Nor did they have enough food. Tamia and I take several days' worth of concentrated food—chocolate and hard candy, mostly—whenever we go for a winter walk, even if we're only going into the woods behind our cabin. Neither of us would think of heading up Marcy in winter without at least three days' rations in our packs.

And what about the young mens' snowshoes? The little metal-frame bearpaws used by climbers are almost useless in deep drifts. If you're going out to bag a couple of winter peaks, and if you're smart, you'll bring snowshoes suited to all conditions that you might encounter on (and off) the trail. A nuisance? Certainly. But not as much of a nuisance as three days spent floundering through hip-deep snow on the flanks of a mountain.

Be prepared. It's very good advice. But what if, despite your best efforts, you're not prepared? What then? At the first sign of trouble, heed the still, small voice in your ear, whispering caution. Turn round. Come back another day.

Simple, isn't it? Yet it's one of the hardest things for most of us to do. Pride is involved, of course. It's hard even for an over-the-hill hack like me to heed that still, small voice. It's all but impossible for a fit young man or woman. But it's important all the same. Nature doesn't care what happens to you or me. She kills the unprepared every day, in all seasons of the year, whatever their age or promise. She's neither malevolent nor kindly. She just is. And she won't respond to threats or flattery. You're either prepared or you're not. If you are, you'll get where you're going and get out again, and probably have a good time in the process.
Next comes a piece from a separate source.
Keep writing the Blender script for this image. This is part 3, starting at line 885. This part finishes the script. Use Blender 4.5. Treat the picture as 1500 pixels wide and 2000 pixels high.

If you're not, though, you'll likely have an "adventure"—if you're lucky. And if you're not lucky? Then you'll die.

That's a very high price to pay for stubborn pride or inattention. Happily, though, it's easy to be smart. Winter or summer, whether on a mountain or a river, simply heed the still, small voice. And always be prepared. Take what you need—or might need—and know how to use what you take. Don't depend on the kindness of strangers, either. Listen to the experts, to be sure, but never forget whose ass is on the line. Someday you'll be glad you remembered.